Melbourne Intercultural Fine Art (MiFA) merupakan sebuah wadah bagi seni kontemporer Benua Kangguru ini. Kebanyakan karya yang ditampilkan bersumber dari seniman di seluruh Asia Pasifik. Dan selama tiga minggu sejak akhir Juli 2014, karya tiga seniman asal Indonesia; Lugas Syllabus, Iyok Prayogo dan Soni Irawan dipamerkan di Fort Delta Gallery untuk dinikmati seluruh warga Australia.
Eksibisi bertajuk ‘New Underground: Indonesian Contemporary Art’ memberikan sentuhan asing yang penuh cerita baru bagi warga setempat. Karya Iyok Prayogo, misalnya, mampu merangkum kehidupan sosial Tanah Air yang penuh dinamika. “Tema yang sering saya angkat berasal dari narasi personal, persoalan identitas sebagai orang Indonesia yang sangat terpengaruh dengan berbagai macam hal kebaruan dari luar, mulai dari musik, gaya hidup, budaya dan lain – lain. Latar belakang sebagai seorang Muslim juga menjadi sebuah negosiasi dalam proses berkarya saya,” ujar Iyok yang pula mengaku mendapatkan inspirasinya dari interaksi sehari-hari.
Iyok dilahirkan di Soroako, Sulawesi Selatan, 33 tahun silam dan mulai tertarik dengan seni musik punk rock ketika duduk di bangku SMP. Kala itu Iyok sudah bermigrasi ke Solo. Iyok lalu mendalami bakat seninya melalui sekolah seni di Yogyakarta dimana ia tinggal sekarang.

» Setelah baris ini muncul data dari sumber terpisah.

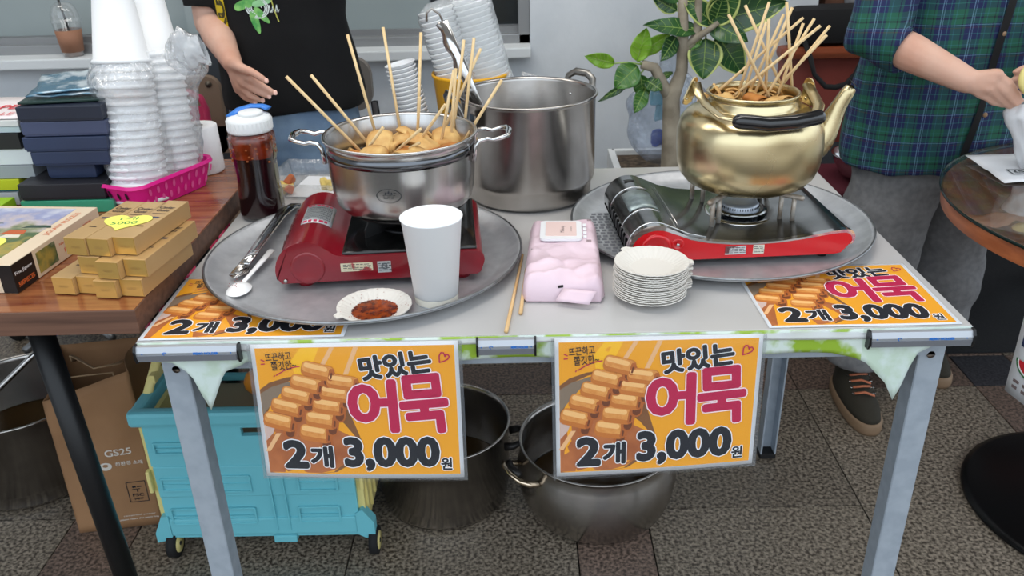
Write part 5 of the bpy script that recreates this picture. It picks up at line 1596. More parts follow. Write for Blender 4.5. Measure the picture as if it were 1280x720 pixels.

“Di daerah selatan Jogja yang mana adalah “art scene“, banyak galeri dan alternative space, hampir setiap minggu ada pembukaan pameran. Jadi lingkungannya sangat kompetitif dalam arti yang positif dan terbuka, hampir tidak ada hirarki antar seniman muda dan yang lebih senior. Jadi saya banyak bergaul dengan para senior yang dengan sangat terbuka memberi masukan dan mendukung saya dan kawan seniman yang lain,” jelas Iyok.
Dalam pemilihan karya seni, Direktur MiFA Bryan Collie terjun langsung ke Indonesia menemui para seniman. “Awalnya pada tahun 2011 Mr Bryan Collie mengundang saya untuk pameran kelompok ‘Closing the Gap’ di MiFa yang dikuratori oleh Santy Saptari. Setelah itu MiFa dan Bryan selalu mendukung perkembangan karya saya,” kata seniman lainnya, Soni Irawan.

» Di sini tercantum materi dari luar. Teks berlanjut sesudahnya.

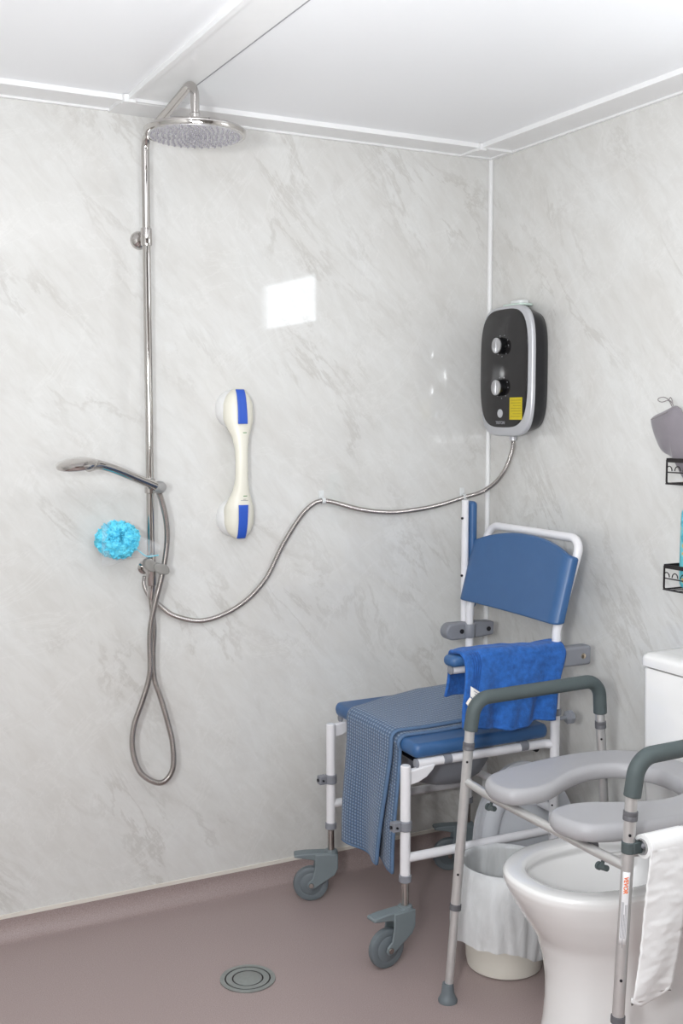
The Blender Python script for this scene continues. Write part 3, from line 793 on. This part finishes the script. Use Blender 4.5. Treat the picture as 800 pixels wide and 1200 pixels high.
# ================================================================== pan under the seat
t = thing('commode_pan', 'grey plastic commode pan hung under the blue seat', 'pan', (-.44, -.39, .40))
rings = []
for z, r in ((.405, .075), (.41, .09), (.43, .115), (.47, .137), (.51, .150), (.530, .155)):
    rings.append([Vector((p[0], p[1], z)) for p in superell(-.44, -.39, r*1.02, r, 2.4, 40)])
for z, r in ((.532, .150), (.50, .140), (.43, .108), (.415, .08)):
    rings.append([Vector((p[0], p[1], z)) for p in superell(-.44, -.39, r*1.02, r, 2.4, 40)])
obj('bowl', loft(rings), 'pan', t)
obj('lip', merge(loft([[Vector((p[0], p[1], z)) for p in superell(-.44, -.39, r, r, 2.4, 40)] for z, r in ((.524, .155), (.524, .163), (.531, .163), (.531, .155))], (False, False))), 'pan', t)

# ================================================================== bath mat over the seat
def seat_z(y): f = (y+.142)/(-.486); return .561*(1-f)+.552*f+.040
def mat_path(y, s, drop_to, lift, x_end=-.255):
    """front to back path at row y, lift above seat"""
    zt_ = seat_z(y)+lift
    xf = -.668-lift
    p = [(xf-.020, y, drop_to), (xf-.010, y, .40), (xf-.002, y, .53), (xf-.001, y, zt_-.018), (xf+.006, y, zt_-.006), (xf+.020, y, zt_), (-.55, y, zt_), (x_end, y, zt_)]
    return [Vector(q) for q in p]
def make_mat(y0, y1, lift, drop_far, drop_near, shift=0):
    def fn(u, v):
        # v along the cloth from the hanging end; u across from far to near
        wob = .006*sin(5*v+u*3)
        y = y0+(y1-y0)*u
        pts = fillet(mat_path(y, 0, drop_far+(drop_near-drop_far)*u**1.6, lift), .03, 4)
        L = plen(pts); q = path_at(pts, L*v)
        hang = max(0, min(1, (.56-q.z)/.36))
        q.x += -.012*sin(u*7+1.0)*hang-.006*hang*sin(10*v)
        q.y += shift*hang*(u**2)-.022*hang*(1-u)
        q.z += .002*sin(13*v+3*u)*(1-hang)
        # across the cloth near the back the mat lies skewed
        q.y += .105*(1-u)*max(0, min(1, (q.x+.64)/.26))*(q.z > .5)
        return q
    return fn
t = thing('bath_mat', 'folded grey-blue chenille bath mat draped over the front of the blue seat', 'bath mat', (-.60, -.42, .21))
f1 = make_mat(-.268, -.525, .014, .226, .226, .030)
obj('top_layer', grid(f1, 30, 120, uv=True), 'matcloth', t, mods=[('solid', .008, 0)], angle=180)
f2 = make_mat(-.285, -.548, .005, .235, .220, -.012)
def f2b(u, v):
    q = f2(u, v); q.x += .006 if q.z < .57 else 0; return q
obj('under_layer', grid(f2b, 30, 100, uv=True), 'matcloth', t, mods=[('solid', .007, 0)], angle=180)
hem = [f1(1.0, v/90) for v in range(0, 91)]
obj('hem', merge(sweep(hem, .0052, 8), sweep([f1(u/20, 0) for u in range(21)], .005, 8), sweep([f2b(1.0, v/90) for v in range(0, 91)], .0045, 8), sweep([f2b(u/20, 0) for u in range(21)], .0045, 8)), 'mathem', t, angle=180)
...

Soni ialah pemenang Indonesian Art Award 2001. Ia juga berhasil masuk top 5 finalis di ajang ASEAN Art Award yang diselenggarakan Phillip Morris. Selain itu, karya seni personil band rock Seek Six Sick ini juga telah dipamerkan di Malaysia, Singapura, Inggris dan Perancis. Bersama band yang terbentuk sejak 1999, Soni telah menghasilkan 4 album studio dan 2 album live.

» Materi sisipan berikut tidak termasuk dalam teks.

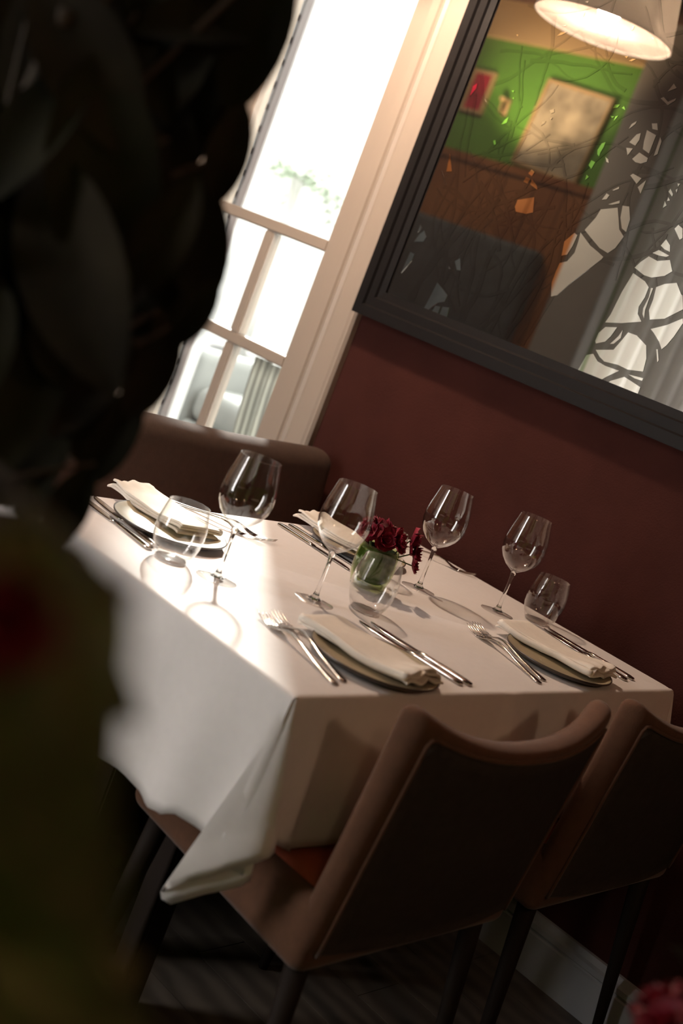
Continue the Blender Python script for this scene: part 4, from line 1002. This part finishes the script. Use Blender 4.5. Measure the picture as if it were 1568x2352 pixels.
bm = bmesh.new(); lathe(bm, [(0, .305), (.168, .305), (.168, .309), (0, .325)], 24); link('soil', bm, M['soil'], pp)
trunk = [Vector((0, 0, .30)), Vector((.02, -.02, .6)), Vector((.03, -.06, .9)), Vector((.06, -.10, 1.15)), Vector((.08, -.12, 1.4))]
bm = bmesh.new(); tube(bm, trunk, [.022, .019, .016, .013, .008], 10); link('trunk', bm, M['bark'], pp)
rl = random.Random(2)
def leaf(base, d, nrm, L, m_):
    bm = bmesh.new(); side = d.cross(nrm).normalized(); W = L * .21; g = []
    cu = rl.uniform(.05, .22)
    for i in range(9):
        s = i / 8; w = W * (4 * s * (1 - s)) ** .8 if 0 < s < 1 else W * .02
        for t in (-1, -.5, 0, .5, 1):
            g.append(bm.verts.new(base + d * (L * s) - nrm * (cu * L * s * s) + side * (w * t) + nrm * (abs(t) * w * .28)))
    for i in range(8):
        for j in range(4): q = i * 5 + j; bm.faces.new((g[q], g[q + 1], g[q + 6], g[q + 5]))
    link('leaf', bm, m_, pp)
for i, (bx, by, bz, dx, dy, dz, nx, ny, nz, L) in enumerate(LEAVES):
    b = Vector((bx, by, bz)) - PB
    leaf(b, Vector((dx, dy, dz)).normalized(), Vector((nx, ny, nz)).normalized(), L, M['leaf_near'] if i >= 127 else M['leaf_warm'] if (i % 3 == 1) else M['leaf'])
    if i % 2 == 0 or i >= 127:
        tz = max(.5, min(1.38, b.z - .12)); k = min(3, max(0, int((tz - .3) / .28))); a = trunk[k].lerp(trunk[k + 1], .5)
        mid = a.lerp(b, .5) + Vector((0, 0, -.03))
        bm = bmesh.new(); tube(bm, [a, mid, b], [.004, .003, .002], 6); link('twig', bm, M['bark'], pp)
for c, r in (((.176, .232, 1.191), .014), ((.205, .228, 1.203), .004), ((.27, .44, 1.16), .02)):
    tilt_bloom(Vector(c) - PB, Vector((-.7, -.6, .3)), r, rf, pp, M['petal'])
    a = trunk[3]; b = Vector(c) - PB; bm = bmesh.new(); tube(bm, [a, a.lerp(b, .5) + Vector((0, 0, -.04)), b], [.004, .003, .002], 6); link('twig', bm, M['bark'], pp)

“Karya saya adalah parodi kehidupan sehari – hari di Indonesia. Negara yang padat penduduk dan penuh masalah,” ucap Soni. Selain kehidupan personal dan musik rock, street culture semisal pedagang asongan, pengamen dan gerobak makan keliling merupakan inspirasi bagi pria asal Yogyakarta ini.
Soni mulai ikut group exhibition sejak 1996, yakni ‘Multimedia Exhibition bersama artis Yogyakarta dan Belanda’. Setelah menikah dan memiliki anak, pria kelahiran Yogyakarta tahun 1975 tersebut mulai mengadakan solo exhibition. Projek perdananya diberi tema ‘Ode to Permata Unguku’ yang diambil dari nama sang anak dan dipamerkan di Semarang Gallery, Grand Indonesia, Jakarta pada 2010.